The squatters were peacefully dislodged Monday morning after negotiations with the police and community leaders.

A group of 20 homeless people, including children, broke into the three-story building before sunrise on Monday and occupied some of the vacant apartments on the second and third floors, saying they considered the building unused and would press for the building’s expropriation by the government so that it could be turned into apartments for the homeless.

Representatives of the Jewish community said that there was no damage to Bet Abraham, a synagogue that was established over 10 years ago on the building’s first floor. The building has been undergoing renovations for the last two years, according to reports.

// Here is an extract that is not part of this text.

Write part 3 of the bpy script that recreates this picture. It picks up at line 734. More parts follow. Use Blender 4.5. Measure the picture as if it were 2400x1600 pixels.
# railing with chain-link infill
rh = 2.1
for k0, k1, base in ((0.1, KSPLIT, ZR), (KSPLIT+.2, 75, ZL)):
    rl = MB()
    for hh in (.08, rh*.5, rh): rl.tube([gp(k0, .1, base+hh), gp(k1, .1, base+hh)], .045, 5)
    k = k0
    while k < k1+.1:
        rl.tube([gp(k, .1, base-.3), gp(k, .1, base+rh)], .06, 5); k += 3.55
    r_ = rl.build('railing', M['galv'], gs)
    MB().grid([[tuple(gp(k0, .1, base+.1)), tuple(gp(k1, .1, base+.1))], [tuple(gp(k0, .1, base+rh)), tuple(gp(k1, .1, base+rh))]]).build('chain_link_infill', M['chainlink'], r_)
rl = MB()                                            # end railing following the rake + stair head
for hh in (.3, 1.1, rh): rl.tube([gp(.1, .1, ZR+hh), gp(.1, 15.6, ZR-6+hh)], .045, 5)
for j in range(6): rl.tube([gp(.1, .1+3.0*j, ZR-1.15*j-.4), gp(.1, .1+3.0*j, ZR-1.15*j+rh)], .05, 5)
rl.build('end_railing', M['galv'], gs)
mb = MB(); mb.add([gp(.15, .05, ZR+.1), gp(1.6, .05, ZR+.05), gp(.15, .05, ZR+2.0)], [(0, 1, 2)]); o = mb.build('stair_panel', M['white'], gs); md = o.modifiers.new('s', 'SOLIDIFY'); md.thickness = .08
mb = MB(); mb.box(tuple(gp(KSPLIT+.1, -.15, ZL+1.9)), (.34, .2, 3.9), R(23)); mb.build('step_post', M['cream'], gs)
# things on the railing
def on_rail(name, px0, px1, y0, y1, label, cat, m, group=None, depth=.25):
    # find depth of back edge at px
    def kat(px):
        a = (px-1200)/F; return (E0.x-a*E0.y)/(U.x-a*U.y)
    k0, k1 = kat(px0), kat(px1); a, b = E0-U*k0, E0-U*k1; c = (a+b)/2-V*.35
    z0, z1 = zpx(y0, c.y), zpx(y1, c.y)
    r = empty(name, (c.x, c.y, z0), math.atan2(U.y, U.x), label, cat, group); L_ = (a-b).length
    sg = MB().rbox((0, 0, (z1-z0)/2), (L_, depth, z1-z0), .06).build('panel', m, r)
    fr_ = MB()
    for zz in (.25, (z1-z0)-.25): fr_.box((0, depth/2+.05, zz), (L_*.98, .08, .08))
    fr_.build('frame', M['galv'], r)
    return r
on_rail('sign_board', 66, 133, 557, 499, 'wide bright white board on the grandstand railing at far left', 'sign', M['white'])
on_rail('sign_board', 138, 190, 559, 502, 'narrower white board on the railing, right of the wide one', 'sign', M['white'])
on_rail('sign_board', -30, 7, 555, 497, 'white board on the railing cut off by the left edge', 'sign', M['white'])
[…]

“The action’s objective was not to disturb the normal activities of the synagogue and the protesters did not enter the religious grounds, nor did they act in a disrespectful manner,” said the Venezuelan Confederation of Israelite Associations in a statement.

The confederation said the squatters left the building peacefully after the intervention of the district’s mayor Jorge Rodriguez, who is a member of President Hugo Chavez’s party, the United Socialist Party of Venezuela.

While the confederation it does not believe the action was religiously motivated, anti-government observers pointed out that the squatter’s invasion attempt came a week after Catholic imagery was shot at in another provincial city.

“These people know exactly what they are doing even if they might not know what a synagogue really is,” wrote one anti-government blogger. “But they have heard the anti-Jewish talk of the regime, the anti-Catholic [rhetoric] of Chavez, [and] the unacceptable recomedation [sic] of the ‘The Protocols of the Elders of Zion’ on the Venezuelan national state radio no less.”

President Chavez has verbally sparred in the past with the Catholic hierarchy in Venezuela, which has been outspoken in denouncing what it describes as the erosion of democracy under Chavez.